At 16, Staab became an apprentice there. Her first jobs were taking care of props for another “Mr. Popper’s Penguins,” and playing Rapunzel. When she worked at summer-theater programs elsewhere, and studied at Northwestern University, she’d check in with Betty Bobp, HJT founder and drama teacher at Wheelock College, about any Cape roles available during her breaks. Bobp’s answer: “Jane, there’s always a part for you.”

And over the decades, there has been — directing, acting, teaching or volunteering.

In 1970, she and HJT friends Susan Kosoff and Anthony Hancock co-founded Harwich Winter Theatre, presenting the first off-season shows at the West Harwich building. She held multiple jobs there — while cleaning houses and working at the library to make ends meet — before the endeavor closed and she went back to professional acting. In 1981, she moved to Boston to co-found (with Kosoff, Hancock, and Andrea Genser) and do “a bit of everything” for Wheelock Family Theatre, which became connected to Equity and produced multiple annual shows.

A Wheelock blog from shortly before Staab's retirement describes her back office filled with tea-brewing accouterments and an overflowing bookshelf, and Staab herself as “commanding and opinionated; clear and direct; and, above all, kind and generous of spirit.”

Staab retired to a Harwich house she’d bought years before because her friends, including Kosoff, were here, and Cape Cod always felt like home. Now, full circle, volunteer roles at CCTC/HJT that help to keep her busy have included acting treasurer on the board of directors. In December, she was back on stage here in “The Best Christmas Pageant Ever.” Just weeks before, she’d performed at Wheelock again, too, playing Grandma in “The Addams Family” musical, and remains on that theater’s board of advisors.

While Staab acknowledges line memorization has become tougher in recent years, she’s rarely had stage fright. But preparation for teaching — at both theaters and Wheelock College — has always made her anxious, enough to avoid that job when she could. Directing shows, though, never worried her. “Don’t ask me what the difference is!” she says with a laugh.

Staab has adapted various classic stories for the stage, and composed scores for musical versions, including “The Secret Garden” and “A Little Princess.” Staab’s favorite acting roles in well over 100 productions have included Sister Aloysius in “Doubt,” Marilla in “Anne of Green Gables,” and gender-bending performances of “Willy Wonka,” and thief Fagin in the musical “Oliver!”
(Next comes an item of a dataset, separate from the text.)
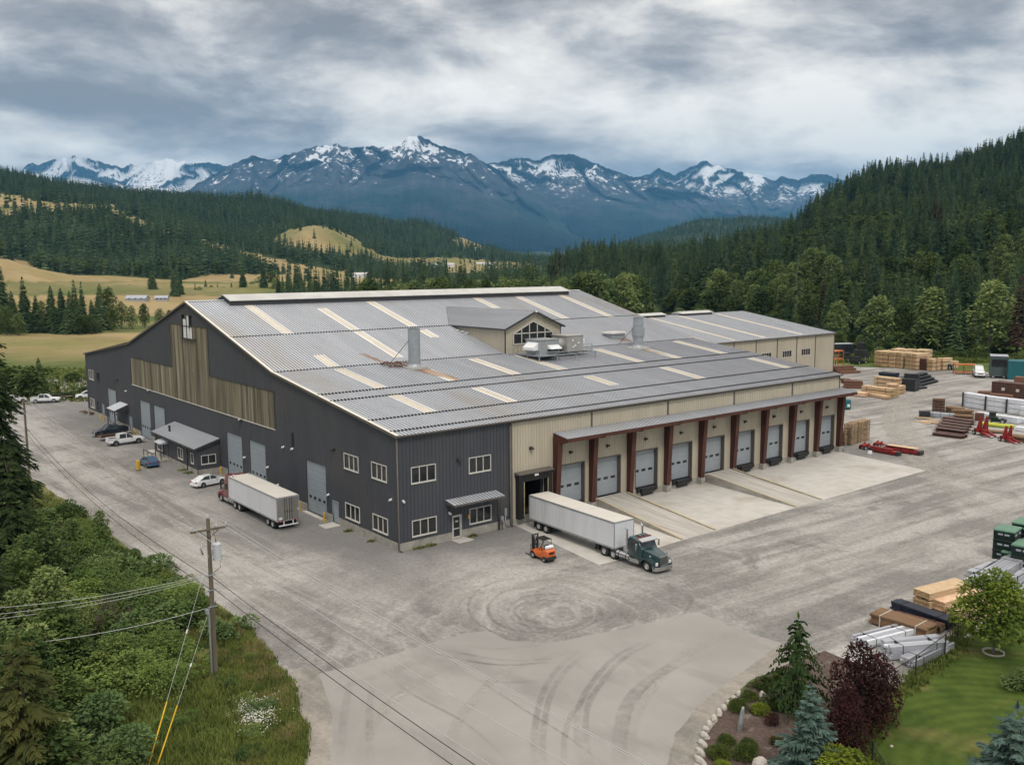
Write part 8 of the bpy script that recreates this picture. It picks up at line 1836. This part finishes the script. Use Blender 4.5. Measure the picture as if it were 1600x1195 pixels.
p = Vector(G(1549, 553)); LP = thing('lamp_post', 'thin grey lamp post at the back edge of the yard before the trees', 'lamp post', p); m = MB(); m.cyl((0, 0, -.3), (0, 0, 11), .14, .08, 8); m.build('pole', MT['galv'], LP); m = MB(); m.bbox(-.2, -.5, 10.95, .2, .5, 11.15, .05); m.build('lamp_head', MT['galv'], LP)
# ================================================================ far houses
def house(name, label, px, py, L, Wd, h, rh, wall, roof, rz):
    p = None
    for D in np.linspace(250, 3000, 1200):
        x, y, z = terr(px, D)
        if proj(x, y, z)[1] <= py: p = (x, y, z); break
    if p is None: return
    T = thing(name, label, 'house', p, rz); m = MB(); m.prism([(-L/2, -Wd/2, -1), (-L/2, Wd/2, -1), (-L/2, Wd/2, h), (-L/2, 0, h+rh), (-L/2, -Wd/2, h)], (L, 0, 0)); m.build('wall', MT[wall], T)
    m = MB()
    for s in (-1, 1): m.prism([(-L/2-.4, 0, h+rh+.05), (-L/2-.4, s*(Wd/2+.4), h-.25), (-L/2-.4, s*(Wd/2+.4), h-.05), (-L/2-.4, 0, h+rh+.25)], (L+.8, 0, 0))
    m.build('roof', MT[roof], T); m = MB()
    for k in range(3): m.box(-L*.3+k*L*.3-.6, -Wd/2-.03, 1.0, -L*.3+k*L*.3+.6, -Wd/2-.005, 2.2)
    m.build('window', MT['glass'], T)
house('farmhouse', 'low pale farmhouse beside the broad conifers in the golden fields', 218, 470, 15, 8, 1.8, 2.0, 'wrapg', 'wrapg', -.7); house('farmhouse', 'white barn end showing between the broad conifers in the fields', 256, 470, 9, 7, 2.0, 1.5, 'wrapg', 'wrapg', -.5)
house('cottage', 'white house perched on the open knoll of the right hillside', 1245, 375, 20, 12, 6, 4, 'white', 'capw', .4); house('barn', 'white barn by the trees behind the left end of the ridge vent', 566, 434, 22, 10, 4, 3, 'white', 'capw', -.4); house('barn', 'long white shed in the valley behind the roof centre', 690, 417, 60, 16, 5, 3, 'white', 'capw', -.6); house('barn', 'second long white shed in the valley right of the first', 760, 415, 50, 14, 5, 3, 'white', 'capw', -.6); house('cottage', 'pale house showing between leafy trees above the tan roof', 1145, 484, 10, 8, 4, 2.5, 'white', 'capw', -.5)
Staab is proud of her part in pushing for multigenerational and diverse casting at Wheelock, which has won multiple state and national awards, including for accessibility and inclusion. She recalls early on, for example, casting Black actors to play Superman and Cinderella, cutting sexist lines and scenes in “The Music Man,” and working with representatives of the Wampanoag tribe to change lines and Native American characters in “Peter Pan.” When Wampanoag families were happy with their version of the problematic show, she says, “you know you’ve accomplished something really important.”

Watching or participating in theater, Staab believes, can make a difference for community understanding and world outlooks, as well as shaping people young and old.

“I try my best to promote the value of theater in people's lives,” she says. “If there were more theater, there would be fewer shootings, fewer angry people, and fewer disputes for ridiculous reasons.”